Le prince Albert, quoi qu’on ait pu dire, était donc tout à fait hors de cause. Il n’avait rien fait pour provoquer la crise ; il n’avait influé d’aucune manière sur la résolution de lord John Russell. C’était lord John Russell qui s’était senti atteint personnellement par l’insubordination de son collègue, par son manque de prudence et de décorum. Le prince Albert, étonné comme la reine de la décision si prompte du premier ministre, s’était borné à le féliciter en lui donnant pleinement raison.

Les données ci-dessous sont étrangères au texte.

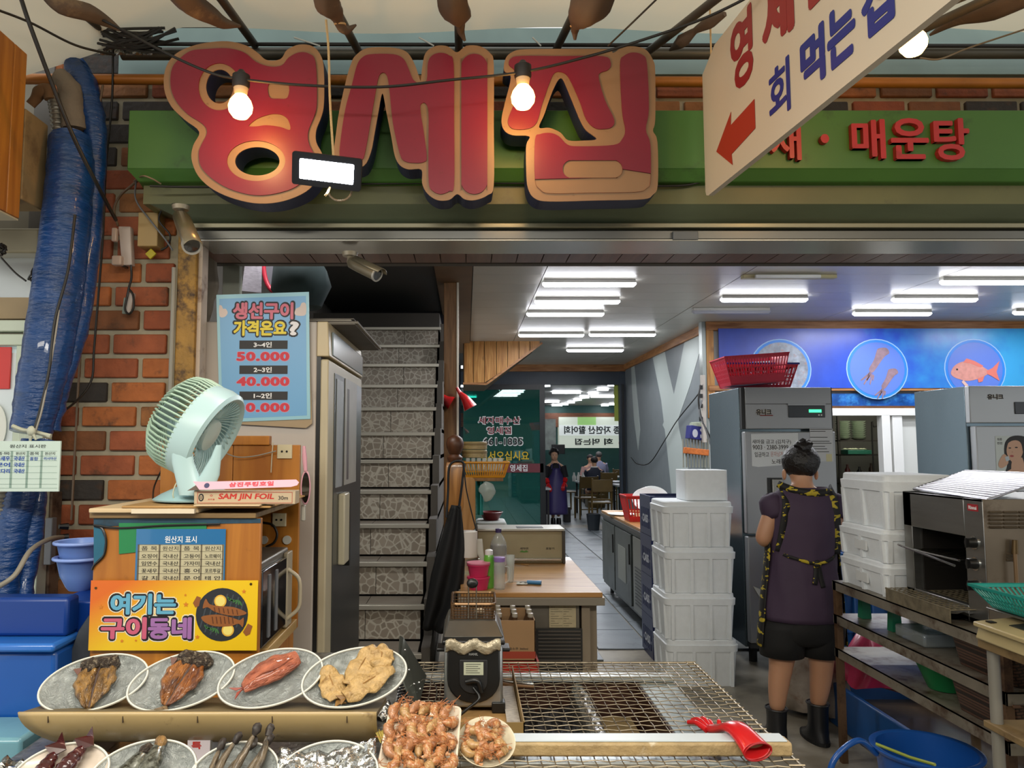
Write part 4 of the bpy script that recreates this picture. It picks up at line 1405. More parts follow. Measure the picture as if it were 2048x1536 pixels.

Le ministère fit comme le prince. Le conseil, réuni le 22 décembre, condamna la conduite de lord Palmerston et approuva la résolution de lord John Russell. Pas une voix ne s’éleva pour défendre le chef du foreign office. Son procédé parut incompréhensible, à moins, disait-on, qu’il n’eût voulu obliger ses collègues à une rupture. La rupture n’eut pas lieu sans déchirement. Lord John disait à la reine que dans sa longue carrière politique il n’avait point traversé de semaine aussi pénible. Le président du conseil, lord Lansdowne, informé de la crise par une lettre de lord John, avait répondu que l’éloignement de lord Palmerston lui semblait une nécessité, mais que ce serait la ruine du cabinet. Le cabinet montra plus de confiance. Quelle que fût la supériorité de lord Palmerston, les ministres ne désespéraient pas de le remplacer avec avantage. Ils auraient un collaborateur moins éclatant, mais plus sûr. Lord John s’adressa d’abord à lord Clarendon ; celui-ci ayant refusé, les sceaux du foreign office furent offerts à lord Granville, qui en prit possession le 27 décembre 1851.